§ REQUIREMENTS: Begin at the first line and end at the line containing "def R_(d): return math.radians(d)". Extract exactly those lines.

§ DATA BLOCK:
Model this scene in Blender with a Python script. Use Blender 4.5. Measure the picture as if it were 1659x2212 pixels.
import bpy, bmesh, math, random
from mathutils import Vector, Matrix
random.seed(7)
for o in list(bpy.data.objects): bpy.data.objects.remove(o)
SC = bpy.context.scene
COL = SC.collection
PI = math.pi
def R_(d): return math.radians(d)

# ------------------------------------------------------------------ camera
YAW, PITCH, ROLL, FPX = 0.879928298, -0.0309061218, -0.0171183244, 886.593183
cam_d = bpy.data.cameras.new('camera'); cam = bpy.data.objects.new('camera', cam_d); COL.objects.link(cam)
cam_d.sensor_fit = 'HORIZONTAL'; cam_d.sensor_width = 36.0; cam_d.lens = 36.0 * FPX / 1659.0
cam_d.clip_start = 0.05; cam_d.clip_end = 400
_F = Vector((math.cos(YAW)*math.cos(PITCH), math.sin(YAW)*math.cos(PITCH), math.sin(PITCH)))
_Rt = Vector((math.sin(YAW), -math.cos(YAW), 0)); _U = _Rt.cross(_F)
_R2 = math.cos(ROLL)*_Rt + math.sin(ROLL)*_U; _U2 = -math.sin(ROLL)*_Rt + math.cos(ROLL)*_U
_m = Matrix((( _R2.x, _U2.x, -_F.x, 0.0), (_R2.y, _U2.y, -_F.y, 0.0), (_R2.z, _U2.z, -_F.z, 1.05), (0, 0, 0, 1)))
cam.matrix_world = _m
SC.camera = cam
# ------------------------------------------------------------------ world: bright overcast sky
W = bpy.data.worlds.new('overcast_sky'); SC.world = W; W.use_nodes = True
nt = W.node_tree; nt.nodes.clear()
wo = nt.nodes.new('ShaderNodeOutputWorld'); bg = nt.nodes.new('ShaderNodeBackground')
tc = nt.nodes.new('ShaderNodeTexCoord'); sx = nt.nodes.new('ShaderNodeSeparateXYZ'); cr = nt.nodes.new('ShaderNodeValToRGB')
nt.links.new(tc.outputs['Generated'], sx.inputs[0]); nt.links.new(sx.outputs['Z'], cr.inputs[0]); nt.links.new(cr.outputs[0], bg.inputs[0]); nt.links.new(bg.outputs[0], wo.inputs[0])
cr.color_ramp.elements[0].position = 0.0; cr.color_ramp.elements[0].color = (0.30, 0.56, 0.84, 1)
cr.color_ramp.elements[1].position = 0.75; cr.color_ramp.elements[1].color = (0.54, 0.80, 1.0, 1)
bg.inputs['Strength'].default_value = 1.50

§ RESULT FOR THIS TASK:
Model this scene in Blender with a Python script. Use Blender 4.5. Measure the picture as if it were 1659x2212 pixels.
import bpy, bmesh, math, random
from mathutils import Vector, Matrix
random.seed(7)
for o in list(bpy.data.objects): bpy.data.objects.remove(o)
SC = bpy.context.scene
COL = SC.collection
PI = math.pi
def R_(d): return math.radians(d)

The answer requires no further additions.